During the battle for the city in 2017, his two youngest sons Mohammed Zayd Hussain, 25, and Mohemmed Toufique Hussain, 19, were killed by American forces.

Another son Mohammed Abil Kashem Saker, 31, was shot and killed fighting for ISIS last year after the family fled to the last jihadist stronghold Baghouz.

The remaining members of the clan, including three young children, were killed in an airstrike while trying to escape the conflict.

We still can't believe that the entire family has been wiped out, there were such young children involved.

Mr Mannan's cousin Abdul Khalid told the news site: "From what we've been told they were trying to get away from Baghouz and make their way to a camp, like so many other people were trying to do at the time but there was a lot of bombing going on and they got caught up in this.

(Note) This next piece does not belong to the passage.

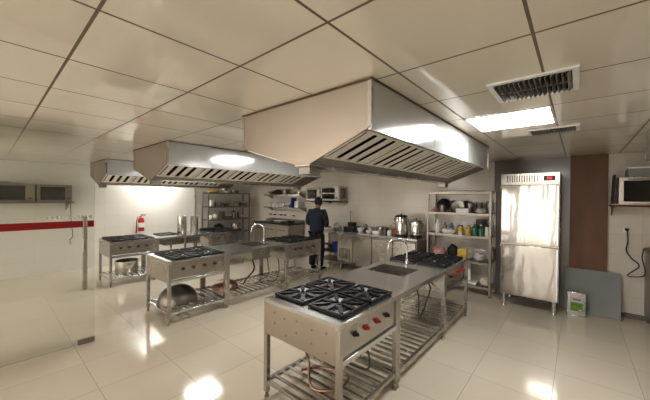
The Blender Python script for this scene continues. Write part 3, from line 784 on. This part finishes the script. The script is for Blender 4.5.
# ------------------------------------------------------------------ undercounter refrigerators along the back wall
t = thing('undercounter_refrigerator', 'long steel undercounter refrigerator with three doors and a grille below the urns', 'refrigerator', (-4.27,5.42,.035))
LW_ = 1.93
box('worktop', (-.02,-.03,.855), (LW_+.02,.70,.895), M['steel_top'], t, .004)
box('backsplash', (-.02,.70,.855), (LW_+.02,.715,.96), M['steel'], t)
box('carcass', (0,.03,.20), (LW_,.68,.855), M['wok'], t)
gd = box('grille_door', (.01,.0,.21), (.43,.03,.85), M['steel'], t, .004)
gv = MB()
for i in range(8): gv.box(.07+i*.04,-.003,.28,.082+i*.04,.003,.52)
gv.build('grille_slots', M['dark'], gd)
for i in range(3):
    x = .45+i*.495
    d = box('door', (x+.006,.0,.21), (x+.469,.03,.85), M['steel'], t, .004)
    MB().prism([(x+.01,-.001,.80),(x+.01,-.03,.845),(x+.01,-.001,.849)], (.455,0,0)).build('door_handle', M['steel_l'], d)
for x in (.05,.95,LW_-.05):
    for y in (.08,.62): MB().tube([(x,y,-.035),(x,y,.20)], .02, 10).build('leg', M['steel_d'], t)
zc = .931
def urn(x, y, r, h, label, dark=True):
    t = thing('tea_urn', label, 'urn', (x,y,zc))
    MB().lathe([(0,.02),(r*.98,.02),(r,.04),(r,h*.86),(r*.96,h*.88),(0,h*.88)], n=26).build('urn_body', M['pot'], t)
    MB().lathe([(0,0),(r*1.05,0),(r*1.05,.04),(0,.04)], n=26).build('urn_base', M['black'], t)
    l = MB().lathe([(r*1.03,h*.86),(r*1.03,h*.90),(r*.8,h*.94),(r*.3,h*.955),(0,h*.955)], n=26).build('lid', M['black'] if dark else M['steel_d'], t)
    MB().lathe([(0,0),(.014,0),(.012,.02),(.02,.03),(0,.036)], (0,0,h*.95), 10).build('lid_knob', M['black'], l)
    for s in (-1,1):
        MB().tube([(s*r,0,h*.66),(s*(r+.035),0,h*.68),(s*(r+.035),0,h*.78),(s*r,0,h*.8)], .008, 8).build('handle', M['black'], t)
    tp = MB().tube([(0,-r,.09),(0,-r-.05,.09)], .010, 8).tube([(0,-r-.05,.11),(0,-r-.05,.06)], .009, 8).build('dispensing_tap', M['black'], t)
urn(-2.80,5.72,.125,.46,'taller steel urn with a black lid on the undercounter refrigerator')
urn(-2.50,5.78,.115,.36,'shorter steel urn on the right end of the undercounter refrigerator',False)
t = thing('tabletop_stove', 'black cooker with a tall rod at the left end of the long worktop', 'cooker', (-4.10,5.78,zc))
box('cooker_body', (-.15,-.15,0), (.15,.15,.10), M['black'], t, .01)
MB().lathe([(0,.1),(.1,.1),(.11,.19),(.09,.2),(0,.2)], n=18).build('black_pot', M['iron'], t)
MB().tube([(-.08,.05,.10),(-.085,.05,.42)], .006, 6).lathe([(0,.42),(.02,.43),(.02,.455),(0,.465)], (-.085,.05,0), 10).build('ladle', M['black'], t)
bowl(-3.82,5.72,zc,.09,.09,'white','first white bowl from the left on the long worktop')
bowl(-3.66,5.90,zc,.07,.12,'tinpaper','pale deep bowl behind the white ones on the long worktop')
bowl(-3.55,5.66,zc,.08,.06,'white','small white bowl near the front of the long worktop')
carton(-3.36,5.70,zc,.16,.16,.055,'white','flat white container on the long worktop')
stockpot(-3.42,5.98,.10,.12,zc,'small steel pot at the back of the long worktop')
bottle(-3.20,6.03,zc,.03,.19,'tinpaper','white','slim pale bottle at the back of the long worktop')
stockpot(-3.24,5.84,.08,.13,zc,'dark pan near the jars on the long worktop',mat='wok')
jar(-3.04,5.66,zc,.045,.10,'white','white','short white jar before the dark pan')
t = thing('basket', 'orange basket with a hoop handle left of the taller urn', 'basket', (-3.03,5.84,zc))
MB().lathe([(0,0),(.07,0),(.085,.12),(.08,.12),(.065,.01),(0,.01)], n=16).build('basket_body', M['orange'], t)
MB().tube([(.08*cos(a),0,.12+.12*sin(a)) for a in [pi*i/10 for i in range(11)]], .006, 6).build('handle', M['copper'], t)
bag(-3.86,6.0,zc,.12,.16,.16,'steel_d','grey bundle behind the black cooker',41)

# small table by the person
t = thing('side_table', 'small open steel table with a lower shelf right of the person', 'table', (-5.12,5.58,0))
box('table_top', (0,0,.84), (.82,.55,.87), M['steel'], t, .003)
box('lower_shelf', (.02,.02,.16), (.80,.53,.18), M['steel_d'], t)
box('middle_shelf', (.02,.02,.36), (.80,.53,.375), M['steel_d'], t)
for x in (.02,.80):
    for y in (.02,.53): MB().box(x-.018,y-.018,0,x+.018,y+.018,.84).build('leg', M['steel'], t)
t = thing('bucket', 'blue plastic bucket on the lower shelf beside the person', 'bucket', (-4.56,5.76,.376))
MB().lathe([(0,0),(.09,0),(.12,.22),(.125,.22),(.125,.235),(.115,.235),(.088,.01),(0,.01)], n=20).build('bucket_body', M['blue'], t)
MB().tube([(.12*cos(a),.12*sin(a)*.2,.225-.09*sin(a)) for a in [pi*i/10 for i in range(11)]], .004, 6).build('handle', M['steel'], t)
bowl(-4.55,5.78,.871,.11,.09,'pot','steel bowl on the small table beside the person')
bag(-4.70,5.95,.871,.22,.2,.2,'cream','cream bundle on the small table beside the person',43)
bag(-4.90,5.82,.376,.3,.25,.18,'wok','brown bundle on the middle shelf of the small table',44)
jar(-4.42,5.72,.871,.04,.14,'wok','black','dark jar on the small table beside the person')

# ------------------------------------------------------------------ fire extinguisher on the left wall
t = thing('fire_extinguisher', 'red fire extinguisher hanging on the white left wall', 'extinguisher', (-8.62,2.68,.80))
MB().lathe([(0,0),(.065,0),(.072,.012),(.072,.30),(.05,.345),(.022,.36),(0,.36)], n=22).build('cylinder', M['red'], t)
MB().lathe([(.0735,.10),(.0735,.22)], n=22).build('paper_label', M['white'], t)
MB().lathe([(0,.355),(.02,.355),(.02,.40),(0,.40)], n=12).build('valve', M['steel_d'], t)
MB().box(-.012,-.01,.40,.012,.10,.412).box(-.012,-.01,.43,.012,.11,.44).build('trigger', M['black'], t)
MB().tube([(0,-.02,.385),(.0,-.085,.36),(.0,-.105,.25),(.02,-.115,.02),(.02,-.12,-.04)], [.008,.008,.009,.012,.018], 8).build('discharge_hose', M['duct'], t)
MB().box(-.118,-.02,.24,-.07,.02,.30).box(-.075,-.075,.26,-.07,.075,.275).build('wall_bracket', M['steel_d'], t)

# ------------------------------------------------------------------ glass door at the left
t = thing('glass_door', 'frameless glass door with a red strip and tall handle at left', 'glass door', (-4.30,.85,0))
box('glass_pane', (-.005,-1.15,.012), (.005,0,2.40), M['glass'], t)
MB().box(-.012,-.15,.004,.012,.004,.062).build('patch_fitting', M['steel_d'], t, bevel=.003)
st = box('red_strip', (.0052,-1.15,1.35), (.0068,-.005,1.425), M['redtag'], t)
hd = MB().box(.035,-.115,.64,.060,-.075,1.475).tube([(.005,-.095,.78),(.04,-.095,.78)],.01,8).tube([(.005,-.095,1.33),(.04,-.095,1.33)],.01,8)
hd.build('pull_handle', M['steel'], t, bevel=.004)
fz = MB(); rr = random.Random(3)
for i in range(11):
    y = -.41+i*.036
    fz.box(.0052,y,1.452,.0062,y+rr.choice((.014,.02,.024)),1.486)
fz.build('frosted_marks', M['frost'], t)

# ------------------------------------------------------------------ the person
def skinned(name, chain, edges, mat, parent, sub=2, root=0, smooth=True):
    me = bpy.data.meshes.new(name)
    me.from_pydata([c[0] for c in chain], edges, []); me.update()
    o = bpy.data.objects.new(name, me); COL.objects.link(o); o.parent = parent
    sk = o.modifiers.new('skin', 'SKIN'); sk.use_smooth_shade = True
    for i, c in enumerate(chain):
        r = c[1]; v = me.skin_vertices[0].data[i]
        v.radius = r if isinstance(r, tuple) else (r, r); v.use_root = (i == root)
    ss = o.modifiers.new('subdivision', 'SUBSURF'); ss.levels = sub; ss.render_levels = sub
    me.materials.append(mat)
    return o
P = thing('person', 'person in a navy jacket and black trousers standing at the back counter facing away', 'person', (-4.72,5.20,0), .10)
C = [((0,0,.93),.06),((0,.0,1.12),.08),((0,.0,1.30),.09),((0,.02,1.43),.075),((0,.04,1.50),.052),((.0,.07,1.58),(.072,.085)),((.0,.065,1.655),(.066,.075))]
Ed = [(0,1),(1,2),(2,3),(3,4),(4,5),(5,6)]
def add(pt, r, to):
    C.append((pt, r)); Ed.append((to, len(C)-1)); return len(C)-1
nose = add((0,.165,1.585), .014, 5)
for s in (-1,1):
    add((s*.082,.065,1.585), .014, 5)
    sh = add((s*.19,.01,1.39), .05, 2); el = add((s*.275,-.02,1.12), .04, sh)
    wr = add((s*.16,.20,1.03), .028, el); pm = add((s*.135,.27,1.02), (.036,.02), wr)
    for k in range(4):
        off = (k-1.5)*.02
        a = add((s*.135+off,.325+.004*(1.5-abs(k-1.5)),1.012), .0095, pm)
        b = add((s*.135+off*1.05,.35,.995), .0085, a); add((s*.135+off*1.0,.358,.97), .0075, b)
    th = add((s*.095,.285,1.01), .011, pm); add((s*.080,.32,.995), .009, th)
    hp = add((s*.10,0,.86), .06, 0); kn = add((s*.115,.02,.49), .05, hp); an = add((s*.12,-.02,.10), .038, kn)
    add((s*.13,.10,.035), .03, an)
skinned('body', C, Ed, M['skin'], P)
C = [((0,0,.84),(.20,.20)),((0,0,.98),(.205,.205)),((0,0,1.14),(.195,.195)),((0,.0,1.30),(.205,.205)),((0,.01,1.40),(.14,.14)),((0,.03,1.475),(.072,.072))]
Ed = [(0,1),(1,2),(2,3),(3,4),(4,5)]
for s in (-1,1):
    a = add((s*.20,.005,1.375), .088, 3); b = add((s*.26,-.01,1.25), .078, a); c = add((s*.29,-.02,1.115), .070, b); d = add((s*.22,.10,1.06), .056, c); add((s*.175,.18,1.035), .046, d)
j = skinned('jacket', C, Ed, M['navy'], P); j.scale = (1,.74,1)
C = [((0,0,.93),(.14,.12))]; Ed = []
for s in (-1,1):
    a = add((s*.10,0,.82), .12, 0); b = add((s*.112,.02,.49), .098, a); c = add((s*.12,-.01,.25), .085, b); add((s*.12,-.02,.08), .078, c)
skinned('trousers', C, Ed, M['trouser'], P)
for s in (-1,1):
    C = [((s*.12,-.05,.042),.042),((s*.125,.03,.045),(.046,.042)),((s*.135,.13,.034),(.042,.03)),((s*.14,.18,.028),(.03,.02))]; Ed = [(0,1),(1,2),(2,3)]
    skinned('shoe', C, Ed, M['duct'], P)
    MB().lathe([(0,-.008),(.006,-.005),(.008,0),(.006,.005),(0,.008)], (s*.03,.148,1.612), 10).build('eye', M['hair'], P)
hr = bmesh.new(); bmesh.ops.create_icosphere(hr, subdivisions=4, radius=1)
dele = [v for v in hr.verts if v.co.y > .45 and v.co.z < .35 or v.co.z < -.62]
bmesh.ops.delete(hr, geom=dele, context='VERTS')
rr = random.Random(5)
for v in hr.verts:
    n = 1+rr.uniform(-.015,.015); v.co = Vector((v.co.x*.092*n, v.co.y*.112*n+.062, v.co.z*.118*n+1.612))
m = MB(); m.bm.free(); m.bm = hr; m.build('hair', M['hair'], P)
MB().tube([(-.06,.115,1.562),(0,.158,1.548),(.06,.115,1.562)], [.003,.006,.003], 6).build('mouth', M['copper'], P)

GROUPS = {'ceiling_light':'ceiling light panels','ceiling_vent':'louvred vents in the ceiling','extraction_hood':'extraction hoods hanging over the islands','gas_range':'four-burner gas ranges of the islands','sink_table':'work tables between the ranges',
 'gooseneck_tap':'taps on the islands','box_oven':'box ovens on wall shelves','wall_shelf':'steel wall shelves','gas_valve':'gas valves below the wall shelves','storage_rack':'steel storage racks','tea_urn':'urns on the undercounter refrigerator',
 'gas_hose':'hoses under the islands','jar':'jars and canisters on the shelves','bottle':'bottles on the racks','bowl':'bowls on shelves and counters','bag':'bags and bundles on the racks','stock_pot':'pots standing about the kitchen','saucepan':'saucepans on the racks','carton':'boxes on shelves and counters','tray':'white trays on the bottom rack shelf','wok':'woks on the lower shelves','power_flex':'black power flexes on the walls'}
for o in SC.objects:
    k = o.name.split('.')[0]
    if o.parent is None and k in GROUPS and o.get('label'): o['group'] = GROUPS[k]

# ------------------------------------------------------------------ world, camera
w = bpy.data.worlds.new('room_air'); SC.world = w; w.use_nodes = True
w.node_tree.nodes['Background'].inputs[0].default_value = (1.,.93,.83,1); w.node_tree.nodes['Background'].inputs[1].default_value = 2.3
cam = bpy.data.cameras.new('camera'); co = bpy.data.objects.new('camera', cam); COL.objects.link(co)
cam.sensor_width = 36; cam.lens = 293.7165*36/650; cam.clip_start = .05
co.matrix_world = T(0,0,1.7149) @ Matrix.Rotation(.7102,4,'Z') @ Matrix.Rotation(pi/2-.008,4,'X') @ Matrix.Rotation(.0093,4,'Z')
SC.camera = co
SC.view_settings.view_transform = 'Standard'
SC.view_settings.look = 'None'
SC.view_settings.exposure = 1.1
SC.view_settings.gamma = 0.88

"They were all together, that's all we know. We are not sure if they were in a house or out in the open but the fact is that they are all dead.

"The details of how they actually died really matter to me."

Before travelling to the warzone, Mr Mannan regularly worshipped at the Bury Park Mosque in Luton, where much of the congregation are understood to be aware of his death.

Mosque chairman Abul Hussain said: "He was a lovely man who was really devoted to his family.

"When he went to Syria we were all shocked because we couldn't believe that he was capable of something like this. It was not the Muhammed we knew.

"We still can't believe that the entire family has been wiped out, there were such young children involved and I can't imagine what they must have been going through, given the terrible things that were happening in Syria."